STEPANAKERT (RFE/RL)–The Foreign Ministry of the Nagorno-Karabakh Republic issued a statement on Wednesday calling on international mediators to reset the current negotiating process that it describes as distorted.
“The Nagorno-Karabakh Republic stance on the Azerbaijani-Karabakh conflict settlement remains unchanged. It is impossible to achieve the conflict settlement, ignoring the existing reality. Any attempts to return the Nagorno-Karabakh Republic to the past are not only counterproductive, but are also fraught with new escalation of the conflict,” the ministry said, insisting that “real progress in the negotiations is possible only with the Karabakh party’s equal participation in all the stages of the negotiation process.”
“No agreement regarding the interests, fate, and future of the Nagorno-Karabakh Republic can be adopted without the participation of its people and leadership, which bears the principal responsibility for it,” the ministry underscored.
The ministry also hopes that “all the actors interested in the peaceful settlement of the conflict will prevent any violation of the status-quo in the region.”
“We consider it required to reset the distorted negotiation process, to return the Nagorno-Karabakh Republic to the negotiation table as an equal party and to transform the basic principles of the settlement,” it concludes.
The statement comes amid worldwide Armenian apprehension following a July 10 statement issued by U.S. President Barack Obama, French President Nikolas Sarkozy and Russian Federation President Dmitry Medvedev calling on Armenia and Azerbaijan to “to resolve the few differences remaining between them” based on an updated version of the “Basic Principles” advanced by the international mediators working in the OSCE Minsk Group in the November 2007 Madrid Document. Armenian President Serzh Sarkisian and Azerbaijan President Ilham Aliyev are set to meet on Friday July 17 in Moscow for what is being touted by the Minsk Group as a potential breakthrough meeting.

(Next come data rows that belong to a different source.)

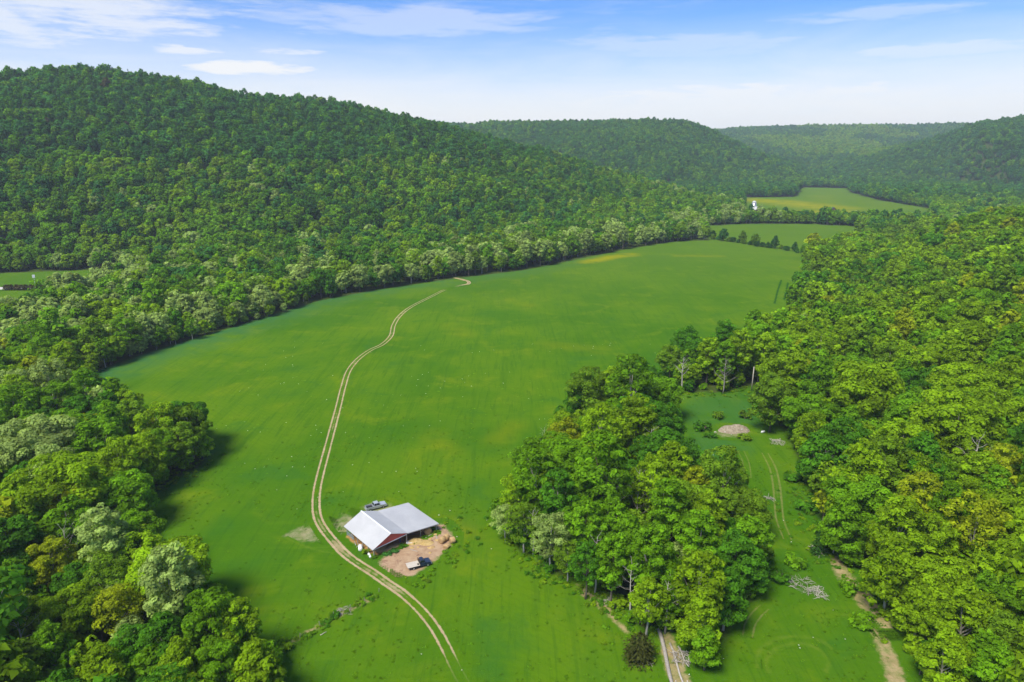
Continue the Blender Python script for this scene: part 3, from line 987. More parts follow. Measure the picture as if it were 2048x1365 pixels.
TINT = {'fresh': (0.142, 0.305, 0.008), 'deep': (0.076, 0.215, 0.010), 'yellow': (0.212, 0.355, 0.008), 'gold': (0.290, 0.365, 0.010), 'olive': (0.145, 0.262, 0.012),
        'sage': (0.30, 0.415, 0.100), 'bluish': (0.062, 0.205, 0.036), 'dark': (0.044, 0.135, 0.022), 'brown': (0.095, 0.090, 0.034)}
TWORD = {'fresh': 'bright green', 'deep': 'deep green', 'yellow': 'yellow-green', 'gold': 'golden green', 'olive': 'olive green', 'sage': 'pale sage-green', 'bluish': 'blue-green', 'dark': 'dark green', 'brown': 'brownish'}

TREES = []     # x, y, radius, shape, tint


def hand(lst, ratio=0.62):
    """trees set by eye: pixel of the crown's middle, its half width in pixels, tint, shape"""
    for px, py, rp, tint, shape in lst:
        H0, R0 = SHAPES[shape][:2]
        h = 9.0
        for _ in range(4):
            p = onground(px, py, h)
            dep = project(p)[2]
            rad = rp * dep / FPX
            h = rad / R0 * H0 * ratio
        TREES.append((p[0], p[1], rad, shape, tint, True))


# the grove beside the meadow
hand([(1174, 782, 41, 'olive', 'open'), (1262, 766, 43, 'fresh', 'tall'), (1318, 792, 41, 'fresh', 'spreading'), (1328, 850, 36, 'deep', 'round'), (1272, 838, 45, 'yellow', 'tall'), (1203, 846, 41, 'olive', 'open'),
      (1128, 884, 36, 'gold', 'round'), (1262, 890, 41, 'yellow', 'spreading'), (1072, 965, 45, 'fresh', 'tall'), (1036, 990, 38, 'yellow', 'open'), (1203, 950, 54, 'fresh', 'tall'), (1150, 930, 41, 'fresh', 'tall'),
      (1116, 1004, 38, 'deep', 'tall'), (1048, 1043, 38, 'olive', 'open'), (1101, 1074, 41, 'sage', 'open'), (1169, 1045, 43, 'fresh', 'tall'), (1225, 1038, 36, 'fresh', 'tall'), (1226, 1126, 38, 'fresh', 'tall'),
      (1301, 975, 40, 'yellow', 'tall'), (1345, 935, 38, 'yellow', 'tall'), (1393, 976, 32, 'gold', 'tall'), (1447, 960, 50, 'olive', 'open'), (1484, 1016, 49, 'olive', 'spreading'), (1500, 1075, 41, 'fresh', 'tall'),
      (1413, 1035, 40, 'yellow', 'tall'), (1338, 1025, 41, 'fresh', 'tall'), (1398, 1075, 45, 'fresh', 'tall'), (1471, 1116, 50, 'deep', 'round'), (1301, 1125, 47, 'fresh', 'tall'), (1350, 1122, 32, 'sage', 'open'),
      (1400, 1157, 52, 'yellow', 'tall'), (1298, 1195, 36, 'yellow', 'tall'), (1400, 1232, 50, 'yellow', 'layered'), (1452, 1190, 45, 'deep', 'layered'), (1412, 1285, 36, 'fresh', 'layered'), (1345, 1190, 32, 'fresh', 'tall'),
      (1174, 1128, 32, 'deep', 'tall'), (1136, 1118, 29, 'olive', 'open'), (1010, 1040, 27, 'sage', 'open'), (1255, 960, 36, 'deep', 'round'), (1500, 1140, 36, 'deep', 'round'), (1160, 800, 31, 'deep', 'round')])
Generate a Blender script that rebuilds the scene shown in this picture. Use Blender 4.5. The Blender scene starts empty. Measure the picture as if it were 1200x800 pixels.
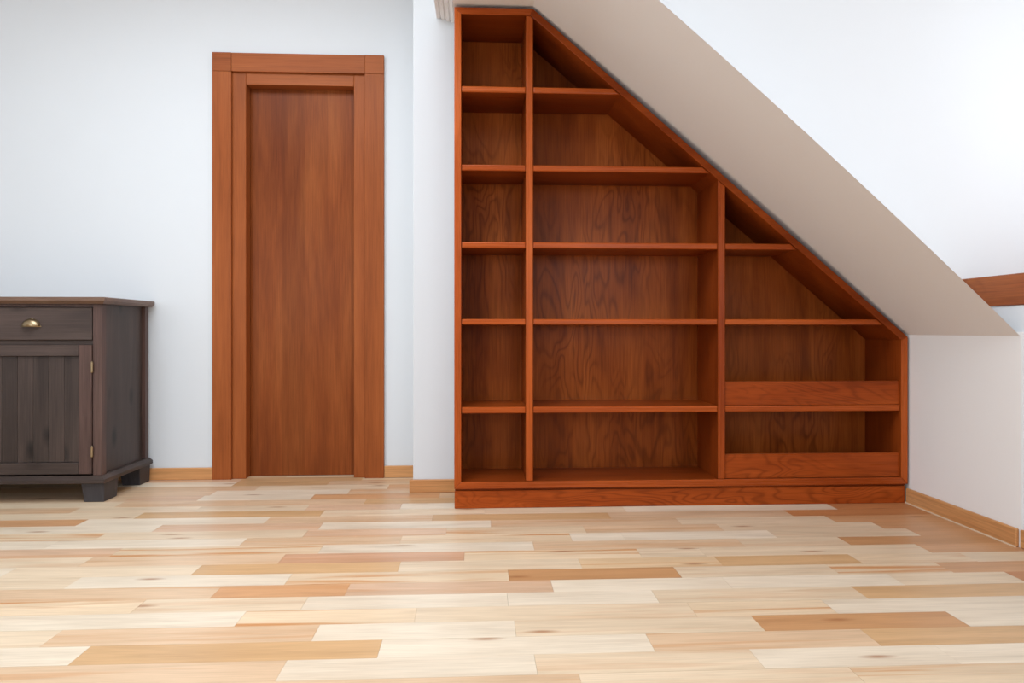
import bpy, bmesh, math, random
from mathutils import Vector

# ------------------------------------------------------------------ camera, world, lights
scene = bpy.context.scene
COL = scene.collection
random.seed(7)

cam_data = bpy.data.cameras.new('camera')
cam_data.sensor_width = 36.0
cam_data.lens = 24.0                      # 24 mm shift lens, held level
cam_data.shift_y = -13.0 / 1200.0
cam_data.clip_start = 0.05
camera = bpy.data.objects.new('camera', cam_data)
camera.location = (0.0, 0.0, 0.75)
camera.rotation_euler = (math.radians(90), 0, -math.atan(0.05))
COL.objects.link(camera)
scene.camera = camera

world = bpy.data.worlds.new('daylight')
scene.world = world
world.use_nodes = True
world.node_tree.nodes['Background'].inputs[0].default_value = (0.80, 0.89, 1.0, 1)
world.node_tree.nodes['Background'].inputs[1].default_value = 1.0

def window_light(name, loc, rot, sx, sy, watts, colour):
    """daylight coming in through one window opening"""
    d = bpy.data.lights.new(name, 'AREA')
    d.shape = 'RECTANGLE'; d.size = sx; d.size_y = sy
    d.energy = watts; d.color = colour
    o = bpy.data.objects.new(name, d)
    o.location = loc; o.rotation_euler = rot
    COL.objects.link(o)
    return o

DAY = (0.83, 0.92, 1.0)
R90 = math.radians(90)
# dormer window in the right wall, roof window overhead, two windows in the wall behind the camera
window_light('dormer_daylight', (2.42, 1.10, 1.64), (0, R90, 0), 1.30, 2.70, 26, (.94, .97, 1.0))
window_light('roof_daylight', (-.90, 1.45, 2.69), (0, 0, 0), 2.10, 1.70, 86, DAY)
window_light('rear_daylight_a', (-2.45, -2.52, 1.50), (R90, 0, 0), 1.50, 1.50, 40, DAY)
window_light('rear_daylight_b', (1.45, -2.52, 1.50), (R90, 0, 0), 1.20, 1.50, 22, DAY)

scene.view_settings.view_transform = 'Standard'
scene.view_settings.look = 'None'
scene.view_settings.gamma = 1.0
scene.view_settings.use_curve_mapping = False
scene.view_settings.exposure = 0.05
scene.cycles.diffuse_bounces = 4
scene.cycles.max_bounces = 8

# ------------------------------------------------------------------ helpers
def lin(rgb):
    return tuple(((c / 255) / 12.92 if c / 255 <= .04045 else ((c / 255 + .055) / 1.055) ** 2.4) for c in rgb)

def link(o, parent=None):
    COL.objects.link(o)
    if parent is not None:
        o.parent = parent
    return o

def root_of(p):
    """world position of a parent chain (locations only)"""
    v = Vector((0, 0, 0))
    while p is not None:
        v += p.location; p = p.parent
    return v

def finish(name, bm, mat, parent, centre):
    bmesh.ops.recalc_face_normals(bm, faces=bm.faces)
    me = bpy.data.meshes.new(name)
    bm.to_mesh(me); bm.free()
    me.materials.append(mat)
    o = bpy.data.objects.new(name, me)
    o.location = Vector(centre) - root_of(parent)
    return link(o, parent)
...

Concerns about the Nagorno Karabakh peace process were presented at a pan-Armenian conference held at the Nagorno Karabakh Republic’s capital, Stepanakert, on July 10-11. Over 120 Armenian leaders from some 25 countries, representing a broad cross-section of the political, academic, religious, business and civil society leadership from Armenia, Nagorno Karabakh, and the Diaspora discussed the ongoing Karabakh negotiations and unanimously adopted a resolution urging Armenia not to sign any agreement on Karabakh and urging Stepanakert’s direct participation in the talks and calling for vigilance in the face of pressure to adopt a “hasty solution to the problem and Azerbaijan’s belligerent statements.”